I think you can forget about the EW if you want any money so let's try other publishing methods.
 
Make it 10 Euros to UNICEF, have the confirmation in paper (photocopy) sent to you, and ship a hard copy of your article. Some would prefer PDF, but at least no one's gonna send PDF files across the globe this way. And while you don't have to build up a credit-card infrastructure, you're not giving it away for free either.

Or try ebay fixed-price via paypal, say, 5 EUR, and post e.g. here (and /or there) an abstract of the paper. Make sure the price covers both S&H and ebay/paypal fees. And that there are no typos or other goofs in the article (you won't have access to EW's editing and proof-reading).

Welcome to the world of globalized markets. 😎
 
Re: unconventional feedback

smoking-amp said:
I was just looking thru some of the postings a ways back and noticed some thoughts on unconventional feedback correction. (around # 737)

Just wanted to add another crazy idea.
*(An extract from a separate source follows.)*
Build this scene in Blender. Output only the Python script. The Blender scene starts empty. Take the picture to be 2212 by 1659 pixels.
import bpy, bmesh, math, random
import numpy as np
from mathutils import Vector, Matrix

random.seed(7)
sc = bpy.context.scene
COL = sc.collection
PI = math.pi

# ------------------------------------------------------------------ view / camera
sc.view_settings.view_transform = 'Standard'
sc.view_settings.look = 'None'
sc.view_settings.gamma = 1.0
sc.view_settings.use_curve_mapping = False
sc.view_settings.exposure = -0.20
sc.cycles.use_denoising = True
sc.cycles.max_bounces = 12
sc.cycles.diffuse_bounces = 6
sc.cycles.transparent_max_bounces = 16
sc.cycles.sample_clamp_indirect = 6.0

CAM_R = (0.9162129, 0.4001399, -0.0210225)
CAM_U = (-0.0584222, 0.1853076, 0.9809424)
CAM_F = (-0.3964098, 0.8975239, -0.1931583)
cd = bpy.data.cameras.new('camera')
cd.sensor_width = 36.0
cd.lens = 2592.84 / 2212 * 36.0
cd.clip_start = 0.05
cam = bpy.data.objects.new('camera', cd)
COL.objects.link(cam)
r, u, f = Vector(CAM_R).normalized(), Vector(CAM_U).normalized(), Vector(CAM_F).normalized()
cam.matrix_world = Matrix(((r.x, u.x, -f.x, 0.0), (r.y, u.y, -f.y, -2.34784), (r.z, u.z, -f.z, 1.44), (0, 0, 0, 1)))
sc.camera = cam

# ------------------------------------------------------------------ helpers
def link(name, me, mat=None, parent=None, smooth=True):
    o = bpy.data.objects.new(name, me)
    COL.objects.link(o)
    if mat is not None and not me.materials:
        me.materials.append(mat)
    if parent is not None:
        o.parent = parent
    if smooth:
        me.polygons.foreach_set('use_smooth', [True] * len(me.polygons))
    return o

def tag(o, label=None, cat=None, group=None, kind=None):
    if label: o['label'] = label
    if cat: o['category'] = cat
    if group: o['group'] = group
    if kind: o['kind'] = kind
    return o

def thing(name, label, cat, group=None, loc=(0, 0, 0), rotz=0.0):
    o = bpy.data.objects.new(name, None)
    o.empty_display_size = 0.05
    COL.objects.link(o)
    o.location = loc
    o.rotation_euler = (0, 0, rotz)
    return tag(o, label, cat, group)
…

Suppose one adds a small high frequency pilot signal to the actual input signal. This would be above the audio range so as to be possible to filter it out of the output easily. By using a small constant amplitude input pilot signal, one can measure the instantaneous forward gain function of the amplifier (synchronous detection at output)

Now the trick would be to modulate the tail current in the input diff. pair so as to change the amplifier gain so as to maintain a constant output pilot signal. Effectively, this would linearize the amplifier in real time. This has an advantage in not requiring excess forward gain in the amplifier, much like error correction, but not having a critical max gain limit like error correction. So some stability restrictions should be alleviated. One could also contemplate a PID (proportional - integral - derivative) like control loop to maintain constant pilot signal gain. Just an idea, no doubt some complexities to implement.

Don


Interesting idea. Maybe it can be done with a DC component on the signal? Filter out the AC and use the recovered DC to directly modulate the LTP tail current; I think DC can be processed more accurately then detecting an hf component. Problem to be solved would be to filter DC from output. But let's see, maybe we can set it up so that the target condition is to get zero volts DC at the output? Hmm.